All kinds of wayward things happen in his 22 books for children. A teacher turns kids into apples; then the children turn her into an apple, and she is eaten. Mean-spirited camp counselors make children dig holes under a scorching sun supposedly for punishment but really because the counselors are looking for buried treasures.
There are fights, bullies, heroes, some kind grown-ups and some deranged adults, stupid and smart teachers -- even math problems.
But "in all my stories -- even if there are bad adults -- the stories are still a lot of fun," Sachar says.
Sachar has just completed a companion book to his best-known work, Holes (1998), winner of the Newbery Medal and National Book Award before being made into a movie in 2003. The new title is Small Steps and features a character nicknamed Armpit who appeared in Holes.
Sachar's publisher, Delacorte Press, has high hopes: 500,000 copies go on sale today, and Sachar is off on a 17-bookstore tour through January.
Among his stops will be Children's Book World in Los Angeles, where owner Sharon Hearn says his books grab the "reluctant reader all the way to the gifted reader" and appeal as much to adult readers as young readers.
Sachar, 51, was born in East Meadow, N.Y. When he was in third grade, his family -- "a happy, normal suburban family" -- moved to Southern California. He played Little League and was better at math, especially algebra, than reading. He liked the logic of chess as a child and plays bridge as an adult.
For all the mayhem in his books, he remembers only one rotten experience at school. In fifth grade, his teacher made him keep his books at the back of the room because his desk was so messy.
"It was humiliating," he says.
To this day, he says, he has an "organized mind, but I may get up and leave everything a mess because I'm so focused on what I'm doing, I don't think about the little things that I (leave behind)."
In high school, he read J.D. Salinger and Kurt Vonnegut, who "got me excited about reading and writing." What both writers have in common, he says, is the ability to engage readers and make them think. He tries to do the same.
"While I tell people I'm trying to write a good, entertaining story, that's true," he says. "But to me, a good, entertaining story is anything that makes you think and feel."
He lives in Austin -- the setting for Small Steps -- with his wife, Carla (a former counselor at an elementary school), their daughter, Sherre, 18, and a rescue dog named Watson (as in Sherlock Holmes and Dr. Watson).
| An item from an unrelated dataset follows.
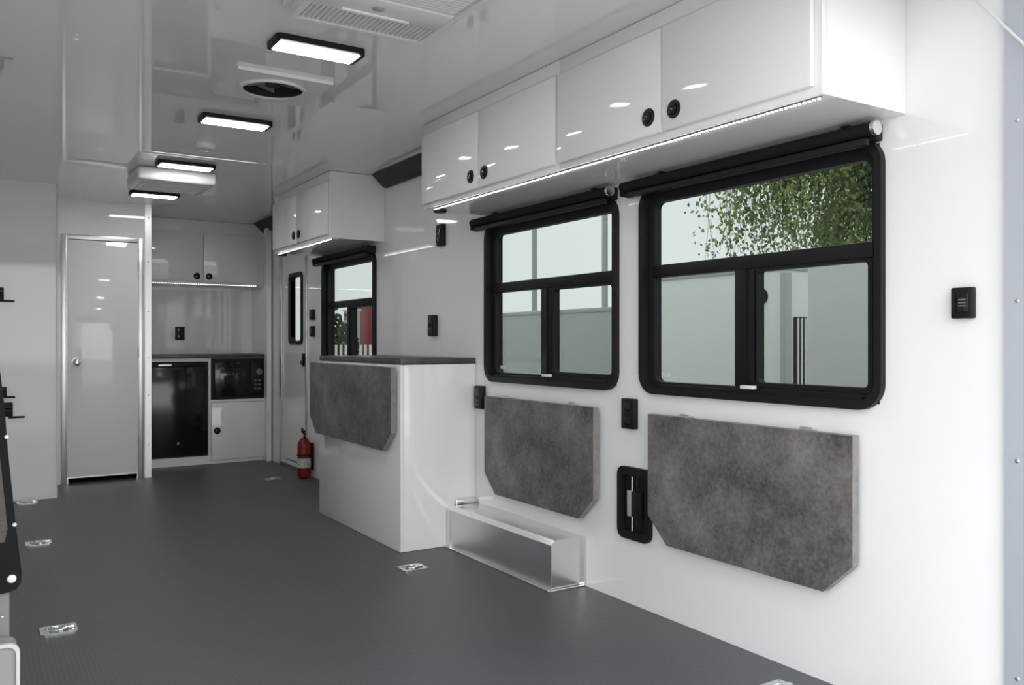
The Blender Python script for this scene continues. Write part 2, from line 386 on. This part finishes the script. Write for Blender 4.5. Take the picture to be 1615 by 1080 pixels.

Sachar works from his home, and no one, except Watson, is allowed into his office, where he has a desk, a computer and a 1950s pinball machine.
He writes about two hours a day and revises his manuscripts six or so times. He never talks about his writing to anyone until the book is finished.
"Part of me becomes the characters I'm writing about," he says. "I think readers feel like they are there, the way I am, as a result."